**ANALYST FLAGS “GLITCH in the MATRIX” as COOPER and WHATLEY POLL IDENTICAL to 2020 DATA**

ANALYST FLAGS “GLITCH IN THE MATRIX” AS COOPER AND WHATLEY POLL IDENTICAL TO 2020 DATA

RALEIGH, NC – A routine cross-reference of polling averages has unearthed what technical analysts are calling a “statistical impossibility”—a survey of undecided voters in a hypothetical Roy Cooper vs. Michael Whatley Senate race that is pixel-for-pixel indistinguishable from a Cooper vs. Tillis poll conducted four years ago.

The anomaly was spotted by an independent data architect who declined to be named. According to leaked metadata, the new Cooper/Whatley dataset shares the exact same age distribution, same “enthusiasm gap” curves, and even the same verbatim write-in responses—including one bizarre entry reading “Send hologram instead.”

“Every turnout model we run against this file returns a perfect 0.0 correlation to itself.
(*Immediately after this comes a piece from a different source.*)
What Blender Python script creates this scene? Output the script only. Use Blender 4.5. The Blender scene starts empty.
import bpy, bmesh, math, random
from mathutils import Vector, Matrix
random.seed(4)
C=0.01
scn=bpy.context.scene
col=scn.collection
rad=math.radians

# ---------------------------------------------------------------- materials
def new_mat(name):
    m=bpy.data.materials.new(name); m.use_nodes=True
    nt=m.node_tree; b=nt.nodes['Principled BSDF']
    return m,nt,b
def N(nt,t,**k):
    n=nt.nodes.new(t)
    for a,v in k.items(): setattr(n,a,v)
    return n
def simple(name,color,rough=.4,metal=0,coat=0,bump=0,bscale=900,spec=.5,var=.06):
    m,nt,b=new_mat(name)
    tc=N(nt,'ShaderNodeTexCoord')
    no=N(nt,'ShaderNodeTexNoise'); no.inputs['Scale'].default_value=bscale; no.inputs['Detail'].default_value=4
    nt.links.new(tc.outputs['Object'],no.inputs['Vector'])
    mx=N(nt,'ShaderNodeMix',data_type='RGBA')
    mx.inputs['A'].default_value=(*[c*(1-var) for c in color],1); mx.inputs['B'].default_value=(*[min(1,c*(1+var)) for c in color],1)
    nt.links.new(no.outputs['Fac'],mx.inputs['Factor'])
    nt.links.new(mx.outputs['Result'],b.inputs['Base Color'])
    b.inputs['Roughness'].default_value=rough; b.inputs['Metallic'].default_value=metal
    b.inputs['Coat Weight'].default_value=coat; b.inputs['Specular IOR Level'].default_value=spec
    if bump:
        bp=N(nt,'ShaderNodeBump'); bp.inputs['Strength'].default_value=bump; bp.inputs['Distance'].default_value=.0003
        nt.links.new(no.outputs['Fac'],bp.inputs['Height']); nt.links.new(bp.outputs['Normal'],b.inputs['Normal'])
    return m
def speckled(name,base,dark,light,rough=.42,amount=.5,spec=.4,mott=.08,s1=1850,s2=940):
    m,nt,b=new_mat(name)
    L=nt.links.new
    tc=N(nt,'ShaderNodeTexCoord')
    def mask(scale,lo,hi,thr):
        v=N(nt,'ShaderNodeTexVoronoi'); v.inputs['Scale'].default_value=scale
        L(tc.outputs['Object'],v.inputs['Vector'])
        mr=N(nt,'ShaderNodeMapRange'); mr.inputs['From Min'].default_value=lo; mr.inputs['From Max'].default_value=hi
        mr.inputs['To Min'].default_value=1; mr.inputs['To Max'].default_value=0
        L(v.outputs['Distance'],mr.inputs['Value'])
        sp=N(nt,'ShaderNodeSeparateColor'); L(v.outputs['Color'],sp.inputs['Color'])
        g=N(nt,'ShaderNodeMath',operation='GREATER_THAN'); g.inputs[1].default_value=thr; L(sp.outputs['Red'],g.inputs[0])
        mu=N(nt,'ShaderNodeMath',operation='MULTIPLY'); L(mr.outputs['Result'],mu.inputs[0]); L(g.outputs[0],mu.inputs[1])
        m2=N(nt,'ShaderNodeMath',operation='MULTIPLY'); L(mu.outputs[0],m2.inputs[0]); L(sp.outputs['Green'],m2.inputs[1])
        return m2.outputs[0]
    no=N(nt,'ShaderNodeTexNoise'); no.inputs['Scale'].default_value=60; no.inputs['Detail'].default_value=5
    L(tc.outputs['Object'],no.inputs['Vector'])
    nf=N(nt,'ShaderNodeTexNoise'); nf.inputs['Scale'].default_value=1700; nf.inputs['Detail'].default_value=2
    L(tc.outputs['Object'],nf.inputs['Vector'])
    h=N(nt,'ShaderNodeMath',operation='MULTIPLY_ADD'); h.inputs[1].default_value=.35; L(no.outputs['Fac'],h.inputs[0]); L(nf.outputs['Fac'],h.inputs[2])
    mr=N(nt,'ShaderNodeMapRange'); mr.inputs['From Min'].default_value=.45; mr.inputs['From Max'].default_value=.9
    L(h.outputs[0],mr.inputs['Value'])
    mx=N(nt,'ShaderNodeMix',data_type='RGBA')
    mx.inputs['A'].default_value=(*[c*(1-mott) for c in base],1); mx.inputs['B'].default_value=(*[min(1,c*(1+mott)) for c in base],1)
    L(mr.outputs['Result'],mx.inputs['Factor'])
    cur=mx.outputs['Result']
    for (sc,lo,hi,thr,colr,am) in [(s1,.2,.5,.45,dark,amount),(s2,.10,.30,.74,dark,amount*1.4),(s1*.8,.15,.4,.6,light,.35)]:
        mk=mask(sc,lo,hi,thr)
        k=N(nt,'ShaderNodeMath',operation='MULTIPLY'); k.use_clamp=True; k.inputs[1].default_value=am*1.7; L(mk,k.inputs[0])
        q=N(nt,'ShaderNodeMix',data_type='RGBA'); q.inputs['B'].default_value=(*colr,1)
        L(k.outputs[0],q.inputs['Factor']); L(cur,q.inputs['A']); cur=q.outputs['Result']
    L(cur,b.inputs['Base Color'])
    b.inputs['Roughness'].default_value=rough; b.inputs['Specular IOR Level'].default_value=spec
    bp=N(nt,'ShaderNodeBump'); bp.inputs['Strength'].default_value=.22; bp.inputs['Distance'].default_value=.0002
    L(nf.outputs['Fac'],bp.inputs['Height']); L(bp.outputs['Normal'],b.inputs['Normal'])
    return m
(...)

It’s as if the timeline forked and the matrix just copy-pasted the old universe,” the analyst said.

Officials at the North Carolina Board of Elections declined to comment, but a spokesperson for the Whatley campaign reportedly dismissed the finding as “creative data science.” Cooper’s team has not yet responded, leading some to wonder: Did the simulation just glitch, or are we resetting the 2020 election?